- The Washington Times - Tuesday, June 29, 2004

By April 30, the Republican National Committee (RNC) already had spent $115 million of the $180 million it had raised since the beginning of last year. For the president’s sake, the RNC had better hope the money was spent wisely. The latest reports issued by the Federal Election Commission summarizing fund-raising and spending patterns of President Bush, Sen. John Kerry, the RNC and the Democratic National Committee (DNC) paint a picture that White House strategists clearly had not envisioned last fall.

Well on the way to a pre-convention goal of $200 million, Mr. Bush’s coffers already had collected $85 million by Sept. 30, including a third-quarter tally of $50 million, which smashed his 1999 quarterly fund-raising record by $20 million.

At September’s end, Democratic front-runner Howard Dean led his party’s money race by raising a mere $15 million during the same quarter. Meanwhile, Mr. Kerry’s fund-raising total plunged to $3.3 million that same quarter, on its way to a humiliating $2.3 million for the fourth quarter. It was a collapse of such magnitude that Mr. Kerry felt compelled to mortgage his Boston mansion and loan his campaign $6.4 million in a last-gasp gamble that reeked of desperation. With Iowa and New Hampshire polls in the late fall confirming the seeming futility of Mr. Kerry’s campaign, the absolutely last development any sentient observer expected was to read six months later that Mr. Kerry, after capturing his party’s nomination on March 2, Super Tuesday, had raised $105 million during the March-April-May period. That was $50 million more than Mr. Bush’s campaign raised during the same three months.

At the end of February, a balance sheet of Mr. Kerry’s campaign showed a net worth of minus $5 million, while Mr. Bush had $110 million cash on hand. By the end of May, the president’s cash-on-hand advantage had shrunk to about $35 million. But Mr. Kerry, whose campaign had outraised the Bush-Cheney team by a nearly equal amount ($32.6 million) during the April-May period, clearly had the fund-raising momentum.

Comparable trends are developing between the RNC and DNC. Although the RNC had raised $83 million more than the DNC through the end of February ($139 million versus $56 million), its cash-on-hand advantage was only $28 million. Over the next two months, the DNC’s total increased by 63 percent ($36 million), while the RNC’s total rose by less than 30 percent; and the RNC’s cash-on-hand advantage declined to $22 million.

The wild card this year will be the 527 groups, so named because of the IRS section governing them. These groups receive the soft-money contributions that McCain-Feingold prohibited the national party committees from accepting.

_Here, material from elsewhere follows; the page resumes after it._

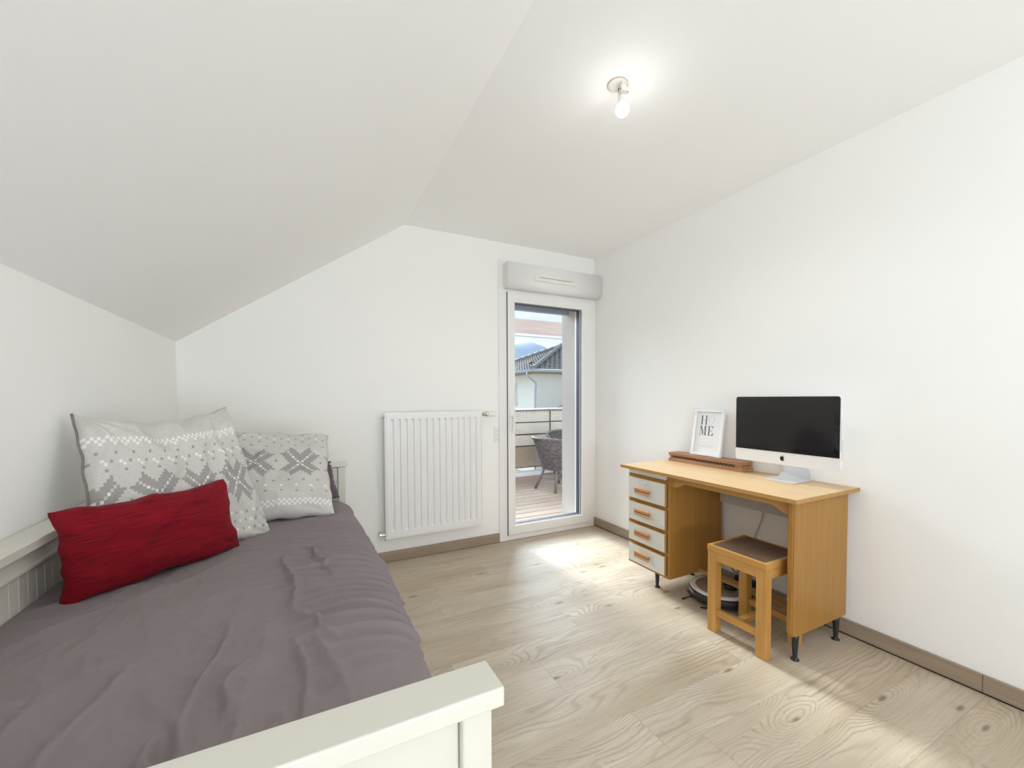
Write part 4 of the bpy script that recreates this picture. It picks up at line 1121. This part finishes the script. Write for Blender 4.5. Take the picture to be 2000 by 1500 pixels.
# wicker chairs
wk = M('dark rattan weave')
br = wk.n('ShaderNodeTexBrick'); br.inputs['Scale'].default_value = 1.0
uvm = wk.n('ShaderNodeMapping'); uvm.inputs['Scale'].default_value = (16, 9, 1); wk.t.links.new(wk.tc.outputs['UV'], uvm.inputs[0]); wk.t.links.new(uvm.outputs[0], br.inputs['Vector'])
br.inputs['Color1'].default_value = (.11, .095, .10, 1); br.inputs['Color2'].default_value = (.33, .30, .30, 1); br.inputs['Mortar'].default_value = (.03, .025, .025, 1); br.inputs['Mortar Size'].default_value = .035
wk.set(color=br.outputs[0], rough=.55); wk.bump(br.outputs['Fac'], -.5, .006)
cane = plain('dark cane', (.16, .14, .14), .45, var=.3, scale=40)
def wicker_chair(cx, cy, face, label, group):
    ch = thing('wicker_chair', (cx, cy, DZ0), label, 'chair', group)
    def pol(a, r, z): return Vector((cx + r * math.cos(face + a), cy + r * math.sin(face + a), DZ0 + z))
    # back shell wraps round the rear, a in [-rear..rear] measured from behind
    b = bm_new(); uvl = b.loops.layers.uv.new('UVMap'); NA, NZ = 48, 14; G = []
    span = 2.15
    for i in range(NA + 1):
        s = -1 + 2 * i / NA; a = PI + s * span
        top = .70 - .13 * abs(s) ** 2.5; row = []
        for j in range(NZ + 1):
            t = j / NZ; z = .285 + (top - .285) * t
            r = .215 + (.345 - .215) * t ** 1.25 + (.02 * (1 - abs(s)))
            row.append(b.verts.new(pol(a, r, z)))
        G.append(row)
    for i in range(NA):
        for j in range(NZ):
            f = b.faces.new((G[i][j], G[i + 1][j], G[i + 1][j + 1], G[i][j + 1])); f.smooth = True
            for lp, (u, v) in zip(f.loops, ((i, j), (i + 1, j), (i + 1, j + 1), (i, j + 1))): lp[uvl].uv = (u / NA, v / NZ)
    rim = [G[i][NZ].co.copy() for i in range(NA + 1)]
    bmesh.ops.solidify(b, geom=b.faces[:], thickness=.012)
    obj('woven_back', b, wk.m, ch)
    b = bm_new()
    for k in range(3):
        pts = []
        for i in range(len(rim)):
            for q in range(4):
                if i == len(rim) - 1 and q: break
                p = rim[i].lerp(rim[min(i + 1, len(rim) - 1)], q / 4); ph = (i * 4 + q) * .55 + k * 2 * PI / 3
                pts.append(p + Vector((0, 0, .010 * math.sin(ph) + .004)) + (p - Vector((cx, cy, p.z))).normalized() * .010 * math.cos(ph))
        tube(b, pts, .0095, 6)
    obj('braided_rim', b, cane, ch)
    b = bm_new(); lathe(b, [(0, .335), (.19, .335), (.215, .328), (.222, .310), (.222, .275), (.20, .268), (0, .268)], (cx, cy, DZ0), 32); obj('seat', b, cane, ch)
    for a in (.72, -.72, PI - .62, PI + .62):
        b = bm_new(); tube(b, [pol(a, .195, .30), pol(a, .235, .17), pol(a, .325, .002)], [.018, .0185, .0185], 12); obj('leg', b, cane, ch)
    b = bm_new(); tube(b, [pol(k * PI / 12, .235 + .01 * math.cos(4 * k * PI / 12), .165) for k in range(25)], .009, 8)
    obj('stretcher', b, cane, ch)
    for k in range(4):
        b = bm_new(); a0 = [.72, PI - .62, PI + .62, -.72][k]; a1 = a0 + (.45 if k % 2 == 0 else -.45)
        tube(b, spline([pol(a0, .235, .15), pol((a0 * .6 + a1 * .4), .215, .225), pol(a1, .205, .275)], 6), .008, 8); obj('brace', b, cane, ch)
    return ch
wicker_chair(3.115, 4.740, .25, 'dark wicker tub chair on the terrace deck, the nearer one seen from behind', None)
wicker_chair(3.73, 5.36, -1.9, 'dark wicker tub chair beside the railing, partly hidden behind the nearer chair', None)

# ------------------------------------------------------------------ neighbouring house
def tiles_mat(name, c1, c2):
    m = M(name)
    g = m.noise(m.vec(), 3, 3); m.set(color=m.mix(g, c1, c2), rough=.75); return m.m
tile_l = tiles_mat('grey concrete tiles', (.20, .19, .175), (.34, .32, .29))
tile_d = plain('tile row shade', (.045, .04, .04), .9)  # riser faces coloured dark as the shade under each tile row
hs = thing('house', (15.07, 22.8, -2.9), 'neighbouring house with grey tiled hip roof and cream walls beyond the railing', 'house')
E0 = Vector((10.40, 18.15, 2.64))          # eave corner nearest to us
ER = Vector((1, -.012, 0)).normalized(); EL = Vector((-ER.y, ER.x, 0))
LR, LL = 9.34, 9.34
AP = E0 + ER * LR / 2 + EL * LL / 2; AP.z = 4.55
C = [E0, E0 + ER * LR, E0 + ER * LR + EL * LL, E0 + EL * LL]
def roof_plane(A, B, apex, name='roof_slope'):
    """overlapping pan tiles as a stepped, rippled height field clipped to the triangle"""
    b = bm_new(); u = (B - A).normalized(); L = (B - A).length; mid = (A + B) / 2
    up = (apex - mid); up = up - u * up.dot(u); S = up.length; up.normalize(); n = u.cross(up).normalized()
    if n.z < 0: n = -n
    au = (apex - A).dot(u)
    rows = 20; tw = .30
    for r in range(rows):
        s0, s1 = S * r / rows, S * (r + 1) / rows + .03
        l0, l1 = au * s0 / S, L - (L - au) * s0 / S
        m0, m1 = au * s1 / S, L - (L - au) * s1 / S
        m0, m1 = min(m0, au), max(m1, au)
        ns_ = max(2, int((l1 - l0) / .05)); prev = None
        for i in range(ns_ + 1):
            x0 = l0 + (l1 - l0) * i / ns_; x1 = m0 + (m1 - m0) * i / ns_
            w0 = .009 * (math.sin(x0 / tw * 2 * PI + (r % 2) * PI) ** 1); w1 = .009 * math.sin(x1 / tw * 2 * PI + (r % 2) * PI)
            p0 = A + u * x0 + up * s0 + n * (.058 + w0); p1 = A + u * x1 + up * s1 + n * (.010 + w1); pd = A + u * x0 + up * s0 + n * (-.004)
            cur = (b.verts.new(p0), b.verts.new(p1), b.verts.new(pd))
            if prev:
                b.faces.new((prev[0], cur[0], cur[1], prev[1])); b.faces.new((prev[2], cur[2], cur[0], prev[0])).material_index = 1
            prev = cur
    return obj(name, b, [tile_l, tile_d], hs)
for k in range(4): roof_plane(C[k], C[(k + 1) % 4], AP)
for k in range(4):
    b = bm_new(); d = (AP - C[k]); n_ = 15
    for i in range(n_):
        p = C[k] + d * (i / n_) + Vector((0, 0, .09)); q = C[k] + d * ((i + 1.12) / n_) + Vector((0, 0, .09))
        tube(b, [p, q], [.135, .105], 10)
    obj('ridge_tiles', b, plain('ridge grey', (.26, .26, .27), .7), hs)
b = bm_new(); lathe(b, [(0, .25), (.10, .22), (.17, .10), (.17, -.05), (0, -.05)], (AP.x, AP.y, AP.z), 16); obj('roof_finial', b, plain('finial grey', (.24, .24, .25), .7), hs)
# roof vent tile
vp = E0 + EL * 2.3; up_ = (AP - (E0 + (EL * LL / 2))).normalized(); vp = vp + up_ * 1.3 + Vector((0, 0, .09))
b = bm_new(); tube(b, [vp, vp + EL * .30 + Vector((0, 0, .02))], [.07, .05], 8); obj('vent_tile', b, MAT['dark'], hs)
gut = plain('zinc gutter', (.50, .53, .58), .4, .3)
b = bm_new()
off = (ER + EL).normalized() * .10
Gc = [C[0] - ER * .08 - EL * .08, C[1] + ER * .08 - EL * .08, C[2] + ER * .08 + EL * .08, C[3] - ER * .08 + EL * .08]
for k in range(4): tube(b, [Gc[k] + Vector((0, 0, -.02)), Gc[(k + 1) % 4] + Vector((0, 0, -.02))], .075, 10)
obj('gutter', b, gut, hs)
ov = .48
Wc = [C[0] + ER * ov + EL * ov, C[1] - ER * ov + EL * ov, C[2] - ER * ov - EL * ov, C[3] + ER * ov - EL * ov]
b = bm_new()
for z0, z1, mi in ((2.48, 2.56, 0),):
    A = [b.verts.new((p.x, p.y, z0)) for p in C]; B2_ = [b.verts.new((p.x, p.y, z1)) for p in C]
    b.faces.new(A[::-1]); b.faces.new(B2_)
    for i in range(4): b.faces.new((A[i], A[(i + 1) % 4], B2_[(i + 1) % 4], B2_[i]))
obj('soffit', b, plain('orange brown soffit', (.34, .24, .17), .8), hs)
b = bm_new()
A = [b.verts.new((p.x, p.y, -2.9)) for p in Wc]; B2_ = [b.verts.new((p.x, p.y, 2.48)) for p in Wc]
b.faces.new(A[::-1]); b.faces.new(B2_)
for i in range(4): b.faces.new((A[i], A[(i + 1) % 4], B2_[(i + 1) % 4], B2_[i]))
obj('walls', b, plain('house render', (.80, .77, .70), .9, var=.04, scale=20), hs)
dn = -ER
b = bm_new()
g0 = C[0] + EL * .45 - ER * .08 + Vector((0, 0, -.08)); w0 = Wc[0] + EL * .05 - ER * .07
tube(b, spline([g0, g0 + Vector((0, 0, -.22)), Vector((w0.x, w0.y, 2.02)) , Vector((w0.x, w0.y, 1.7))], 5) + [Vector((w0.x, w0.y, -2.9))], .05, 8)
obj('downpipe', b, gut, hs)
# window on the left facade
def lw(s, t, z, o): p = Wc[0] + EL * s - ER * o; return Vector((p.x, p.y, z))
b = bm_new()
s0, s1, z0_, z1_ = 2.30, 3.4, .80, 2.03
for (a0, a1, c0, c1) in ((s0, s1, z0_, z0_ + .07), (s0, s1, z1_ - .07, z1_), (s0, s0 + .07, z0_, z1_), (s1 - .07, s1, z0_, z1_), (s0 + .5, s0 + .56, z0_, z1_)):
    vs = [b.verts.new(lw(a, 0, c, o)) for a in (a0, a1) for c in (c0, c1) for o in (0.001, .05)]
    for f in ((0, 1, 3, 2), (4, 6, 7, 5), (0, 4, 5, 1), (2, 3, 7, 6), (0, 2, 6, 4), (1, 5, 7, 3)): b.faces.new([vs[i] for i in f])
wf = obj('window', b, plain('window white', (.75, .76, .78), .5), hs)
b = bm_new(); vs = [b.verts.new(lw(a, 0, c, o)) for a in (s0 + .05, s1 - .05) for c in (z0_ + .05, z1_ - .05) for o in (0.001, .02)]
for f in ((0, 1, 3, 2), (4, 6, 7, 5), (0, 4, 5, 1), (2, 3, 7, 6), (0, 2, 6, 4), (1, 5, 7, 3)): b.faces.new([vs[i] for i in f])
obj('pane', b, plain('blue grey pane', (.22, .26, .34), .15), wf)
# neighbour's lower dark roof on the right
lr = thing('garage', (12.5, 15.0, -2.9), 'low outbuilding with a dark pitched roof just above the railing', 'building')
b = bm_new(); box(b, 10.6, 14.4, 14.2, 15.9, -2.9, .735); obj('walls', b, plain('garage render', (.7, .68, .63), .9), lr)
b = bm_new(); prism(b, [(10.35, .74), (14.65, .74), (12.5, 1.78)], lambda a, c, d: Vector((a, d, c)), 14.0, 16.0); obj('roof', b, plain('dark slate', (.03, .04, .055), .7), lr)
bm_tmp = None
# distant ground and wooded hill
b = bm_new(); quad(b, [(-700, 3.6, -2.92), (900, 3.6, -2.92), (900, 900, -2.92), (-700, 900, -2.92)])
struct('ground', b, plain('distant meadow', (.24, .25, .20), .95, var=.3, scale=.05), label='green ground far below the terrace', cat='ground')
b = bm_new(); Y0 = 900
NX = 260; top = []
def ridge(x): return 118 + 15 * math.exp(-((x - 470) / 75) ** 2) + 8 * math.sin(x / 70) + 20 * math.exp(-((x - 250) / 140) ** 2)
rowsH = []
for j in range(14):
    t = j / 13; row = []
    for i in range(NX + 1):
        x = -600 + 2000 * i / NX; h = ridge(x) * (math.sin(t * PI / 2)) + (noise.noise(Vector((x * .02, t * 4, 0))) * 7 + noise.noise(Vector((x * .2, t * 9, 3))) * 3.2) * t
        row.append(b.verts.new((x, Y0 - 260 + 260 * t, -3 + h)))
    rowsH.append(row)
for j in range(13):
    for i in range(NX): b.faces.new((rowsH[j][i], rowsH[j][i + 1], rowsH[j + 1][i + 1], rowsH[j + 1][i])).smooth = True
hl = M('hazy blue wooded hill'); g = hl.noise(hl.vec((.03, .03, .06)), 1, 5, .7); hl.set(color=hl.mix(g, (.33, .40, .47), (.45, .52, .59)), rough=1.0, spec=.0)
hill = obj('wooded_hill', b, hl.m); hill['kind'] = 'structure'; tag(hill, 'hazy blue wooded hill on the horizon', 'hill')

According to the latest IRS data, the Center for Responsive Politics (CRP), a nonpartisan campaign-finance watchdog group, reports that there are about 30 such groups that have raised at least $750,000 each. Cumulatively, these 527 groups have raised about $102 million, at least $95 million of which has gone to unabashedly Democratic organizations (e.g., America Coming Together, $19 million; Media Fund, $15 million; the American Federation of State, County and Municipal Employees, $9.2 million; MoveOn.org, $8.7 million; EMILY’s List, $3.1 million; the Sierra Club, $2.5 million; the AFL-CIO, $2.5 million).

Individually and collectively, these trends should be worrisome for Republicans.